19 Comments on "Steel Chipping – Soviet Ball Tank “Sharotank” (Miniart 1/35 Scale Model Weathering Tutorial)"


  1. Hey guys, so I quickly realised that splitting the chipping process into 2 videos might be too much, so next time I'll document this process (both light and steel chips) in one video. Hope you'll enjoy it anyway!

    Reply

  2. Awesome, outstanding, excellent, funny and educational! But now I have to wait a week for more 🙁 but I'm looking forward to that 🙂 Thank you Martin!

    Reply

  3. Well done! Thank you for sharing your methods with us!
    Also I would like to ask – how do you ventilate the room where you assemble and paint your models? (komentář v angličtině, ať z něj něco mají i ostatní kolegové)

    Reply

  4. Wow … excellent tutorial … stunning weathering … thanks for sharing mate 🙂 … you are a real Master!!! … greetings Make*

    Reply

  5. One tip concerning chipping would be really REALLY helpfull:
    How to prevent your back from aching? This step takes sooo much time, even though I for sure don't take as much time as you do, I'm really in the mood for an hour-long massage afterwards 😉

    Also:
    In the past I used a dark grey color for chipping as well. But then I looked at heavyly worn machines like excavators and now I'm using a mix of gun metal, matte black, glossy black and a dark, rusty red-brown. That mix looks pretty much like that "not actually rusty, but still oxidated blank metal".
    But after all that's just my taste and your technique and choice of colours speak for themselves.

    Reply

  6. I love your works so much, in my eyes you are the new star on youtube modelers sky.

    Reply

  7. so the big secret to the chipping technique is to simply be a fucking boss with the paint brush. got it.

    Reply

  8. I was never a fan of the current fad of over weathering like the Mij Jimenz school of thought? I like to keep my model somewhT pretty if you know what I mean. On sci fi models I do apply a lot of weathering but not on my armor models which I keep to a minumum?
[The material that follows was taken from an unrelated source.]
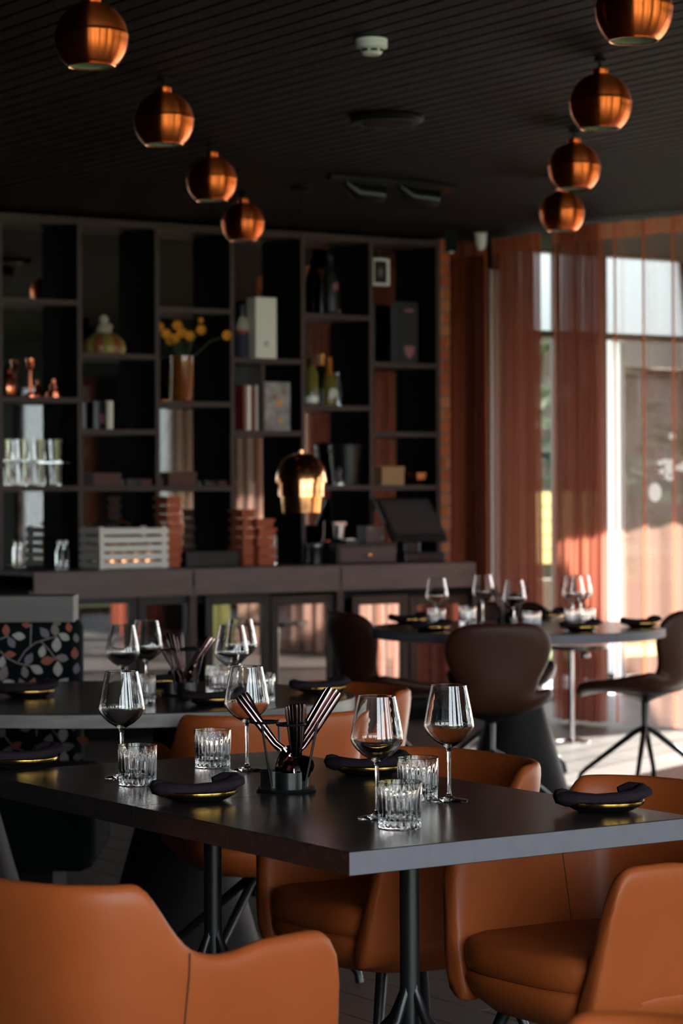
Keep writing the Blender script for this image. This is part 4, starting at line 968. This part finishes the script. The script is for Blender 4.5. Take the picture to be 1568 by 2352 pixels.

I love your models because you apply just the right amount of weathering and in a controlled fashion which results in a "pretty model". The one thing I will never model is tanks in heavy mud. Why cover up all that extra detailing you' ve applied just to cover it up in mud. Just my opinion ! Looking forward to more videos- they are very entertaining with your humor. Grazie !

    Reply

  9. Good point. The hairspray technique is up to the brushes to give you the effect unlike painting by hand.